# What the exercise asks
Can you write out all of the material below, word for word?

# Dataset content
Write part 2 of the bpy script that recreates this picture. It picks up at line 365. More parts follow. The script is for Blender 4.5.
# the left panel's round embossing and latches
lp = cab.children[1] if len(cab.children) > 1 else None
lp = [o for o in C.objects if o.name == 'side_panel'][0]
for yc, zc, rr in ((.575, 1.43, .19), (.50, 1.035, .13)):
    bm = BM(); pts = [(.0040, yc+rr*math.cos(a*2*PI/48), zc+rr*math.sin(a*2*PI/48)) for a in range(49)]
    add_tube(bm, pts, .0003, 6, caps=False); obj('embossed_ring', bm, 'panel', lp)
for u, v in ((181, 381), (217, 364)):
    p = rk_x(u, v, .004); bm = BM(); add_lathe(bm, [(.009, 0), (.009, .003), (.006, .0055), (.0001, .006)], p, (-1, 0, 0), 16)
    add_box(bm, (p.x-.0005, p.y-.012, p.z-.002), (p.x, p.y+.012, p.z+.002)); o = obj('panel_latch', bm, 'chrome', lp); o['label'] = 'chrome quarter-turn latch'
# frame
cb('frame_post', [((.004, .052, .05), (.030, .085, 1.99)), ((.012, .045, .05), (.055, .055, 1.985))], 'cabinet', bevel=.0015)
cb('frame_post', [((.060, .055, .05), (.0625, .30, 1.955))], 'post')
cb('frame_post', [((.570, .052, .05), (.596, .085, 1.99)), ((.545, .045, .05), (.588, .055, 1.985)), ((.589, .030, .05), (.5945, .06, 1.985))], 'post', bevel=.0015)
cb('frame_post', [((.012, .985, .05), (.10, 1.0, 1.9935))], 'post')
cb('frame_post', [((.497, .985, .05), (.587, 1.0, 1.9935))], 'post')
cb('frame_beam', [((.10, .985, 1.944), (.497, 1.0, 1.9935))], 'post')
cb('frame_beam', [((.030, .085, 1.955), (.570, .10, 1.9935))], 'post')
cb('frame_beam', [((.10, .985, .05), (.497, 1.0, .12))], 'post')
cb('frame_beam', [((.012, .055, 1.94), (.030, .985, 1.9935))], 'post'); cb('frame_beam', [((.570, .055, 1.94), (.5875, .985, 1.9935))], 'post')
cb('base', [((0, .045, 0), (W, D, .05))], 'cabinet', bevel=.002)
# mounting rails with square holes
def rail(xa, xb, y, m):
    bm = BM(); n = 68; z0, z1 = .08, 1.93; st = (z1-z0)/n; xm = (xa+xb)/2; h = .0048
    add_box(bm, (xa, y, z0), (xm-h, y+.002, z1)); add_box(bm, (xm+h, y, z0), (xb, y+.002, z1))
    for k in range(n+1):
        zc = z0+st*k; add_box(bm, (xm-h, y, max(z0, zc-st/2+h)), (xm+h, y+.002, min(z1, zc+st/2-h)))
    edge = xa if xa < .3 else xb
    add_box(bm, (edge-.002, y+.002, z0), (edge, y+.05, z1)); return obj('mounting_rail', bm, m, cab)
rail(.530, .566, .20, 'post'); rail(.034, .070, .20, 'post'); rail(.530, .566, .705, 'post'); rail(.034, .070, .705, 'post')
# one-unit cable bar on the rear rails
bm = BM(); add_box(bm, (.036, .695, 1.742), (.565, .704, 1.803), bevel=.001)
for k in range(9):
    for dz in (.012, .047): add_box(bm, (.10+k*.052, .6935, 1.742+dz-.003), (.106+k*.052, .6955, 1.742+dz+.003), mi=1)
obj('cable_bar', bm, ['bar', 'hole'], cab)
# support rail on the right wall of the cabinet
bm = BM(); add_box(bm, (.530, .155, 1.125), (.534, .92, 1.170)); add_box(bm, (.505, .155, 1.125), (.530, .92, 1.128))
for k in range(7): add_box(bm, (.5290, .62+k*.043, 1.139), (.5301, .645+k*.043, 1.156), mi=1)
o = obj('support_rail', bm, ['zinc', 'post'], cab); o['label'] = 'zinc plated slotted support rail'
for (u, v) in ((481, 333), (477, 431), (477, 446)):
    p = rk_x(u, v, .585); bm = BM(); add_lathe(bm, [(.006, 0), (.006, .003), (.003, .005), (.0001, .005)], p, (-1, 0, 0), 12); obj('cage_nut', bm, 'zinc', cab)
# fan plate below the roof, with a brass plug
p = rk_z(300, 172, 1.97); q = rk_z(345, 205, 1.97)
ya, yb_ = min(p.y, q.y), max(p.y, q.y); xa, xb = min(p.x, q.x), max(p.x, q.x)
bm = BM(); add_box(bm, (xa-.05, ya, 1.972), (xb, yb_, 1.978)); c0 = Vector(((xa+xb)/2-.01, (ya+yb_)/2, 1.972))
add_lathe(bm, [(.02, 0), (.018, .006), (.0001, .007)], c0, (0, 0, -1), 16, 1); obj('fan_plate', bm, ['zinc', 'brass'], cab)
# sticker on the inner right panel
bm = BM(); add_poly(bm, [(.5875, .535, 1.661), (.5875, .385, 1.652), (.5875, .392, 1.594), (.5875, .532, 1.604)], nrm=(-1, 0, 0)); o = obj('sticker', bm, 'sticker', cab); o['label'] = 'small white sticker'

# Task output
Write part 2 of the bpy script that recreates this picture. It picks up at line 365. More parts follow. The script is for Blender 4.5.
# the left panel's round embossing and latches
lp = cab.children[1] if len(cab.children) > 1 else None
lp = [o for o in C.objects if o.name == 'side_panel'][0]
for yc, zc, rr in ((.575, 1.43, .19), (.50, 1.035, .13)):
    bm = BM(); pts = [(.0040, yc+rr*math.cos(a*2*PI/48), zc+rr*math.sin(a*2*PI/48)) for a in range(49)]
    add_tube(bm, pts, .0003, 6, caps=False); obj('embossed_ring', bm, 'panel', lp)
for u, v in ((181, 381), (217, 364)):
    p = rk_x(u, v, .004); bm = BM(); add_lathe(bm, [(.009, 0), (.009, .003), (.006, .0055), (.0001, .006)], p, (-1, 0, 0), 16)
    add_box(bm, (p.x-.0005, p.y-.012, p.z-.002), (p.x, p.y+.012, p.z+.002)); o = obj('panel_latch', bm, 'chrome', lp); o['label'] = 'chrome quarter-turn latch'
# frame
cb('frame_post', [((.004, .052, .05), (.030, .085, 1.99)), ((.012, .045, .05), (.055, .055, 1.985))], 'cabinet', bevel=.0015)
cb('frame_post', [((.060, .055, .05), (.0625, .30, 1.955))], 'post')
cb('frame_post', [((.570, .052, .05), (.596, .085, 1.99)), ((.545, .045, .05), (.588, .055, 1.985)), ((.589, .030, .05), (.5945, .06, 1.985))], 'post', bevel=.0015)
cb('frame_post', [((.012, .985, .05), (.10, 1.0, 1.9935))], 'post')
cb('frame_post', [((.497, .985, .05), (.587, 1.0, 1.9935))], 'post')
cb('frame_beam', [((.10, .985, 1.944), (.497, 1.0, 1.9935))], 'post')
cb('frame_beam', [((.030, .085, 1.955), (.570, .10, 1.9935))], 'post')
cb('frame_beam', [((.10, .985, .05), (.497, 1.0, .12))], 'post')
cb('frame_beam', [((.012, .055, 1.94), (.030, .985, 1.9935))], 'post'); cb('frame_beam', [((.570, .055, 1.94), (.5875, .985, 1.9935))], 'post')
cb('base', [((0, .045, 0), (W, D, .05))], 'cabinet', bevel=.002)
# mounting rails with square holes
def rail(xa, xb, y, m):
    bm = BM(); n = 68; z0, z1 = .08, 1.93; st = (z1-z0)/n; xm = (xa+xb)/2; h = .0048
    add_box(bm, (xa, y, z0), (xm-h, y+.002, z1)); add_box(bm, (xm+h, y, z0), (xb, y+.002, z1))
    for k in range(n+1):
        zc = z0+st*k; add_box(bm, (xm-h, y, max(z0, zc-st/2+h)), (xm+h, y+.002, min(z1, zc+st/2-h)))
    edge = xa if xa < .3 else xb
    add_box(bm, (edge-.002, y+.002, z0), (edge, y+.05, z1)); return obj('mounting_rail', bm, m, cab)
rail(.530, .566, .20, 'post'); rail(.034, .070, .20, 'post'); rail(.530, .566, .705, 'post'); rail(.034, .070, .705, 'post')
# one-unit cable bar on the rear rails
bm = BM(); add_box(bm, (.036, .695, 1.742), (.565, .704, 1.803), bevel=.001)
for k in range(9):
    for dz in (.012, .047): add_box(bm, (.10+k*.052, .6935, 1.742+dz-.003), (.106+k*.052, .6955, 1.742+dz+.003), mi=1)
obj('cable_bar', bm, ['bar', 'hole'], cab)
# support rail on the right wall of the cabinet
bm = BM(); add_box(bm, (.530, .155, 1.125), (.534, .92, 1.170)); add_box(bm, (.505, .155, 1.125), (.530, .92, 1.128))
for k in range(7): add_box(bm, (.5290, .62+k*.043, 1.139), (.5301, .645+k*.043, 1.156), mi=1)
o = obj('support_rail', bm, ['zinc', 'post'], cab); o['label'] = 'zinc plated slotted support rail'
for (u, v) in ((481, 333), (477, 431), (477, 446)):
    p = rk_x(u, v, .585); bm = BM(); add_lathe(bm, [(.006, 0), (.006, .003), (.003, .005), (.0001, .005)], p, (-1, 0, 0), 12); obj('cage_nut', bm, 'zinc', cab)
# fan plate below the roof, with a brass plug
p = rk_z(300, 172, 1.97); q = rk_z(345, 205, 1.97)
ya, yb_ = min(p.y, q.y), max(p.y, q.y); xa, xb = min(p.x, q.x), max(p.x, q.x)
bm = BM(); add_box(bm, (xa-.05, ya, 1.972), (xb, yb_, 1.978)); c0 = Vector(((xa+xb)/2-.01, (ya+yb_)/2, 1.972))
add_lathe(bm, [(.02, 0), (.018, .006), (.0001, .007)], c0, (0, 0, -1), 16, 1); obj('fan_plate', bm, ['zinc', 'brass'], cab)
# sticker on the inner right panel
bm = BM(); add_poly(bm, [(.5875, .535, 1.661), (.5875, .385, 1.652), (.5875, .392, 1.594), (.5875, .532, 1.604)], nrm=(-1, 0, 0)); o = obj('sticker', bm, 'sticker', cab); o['label'] = 'small white sticker'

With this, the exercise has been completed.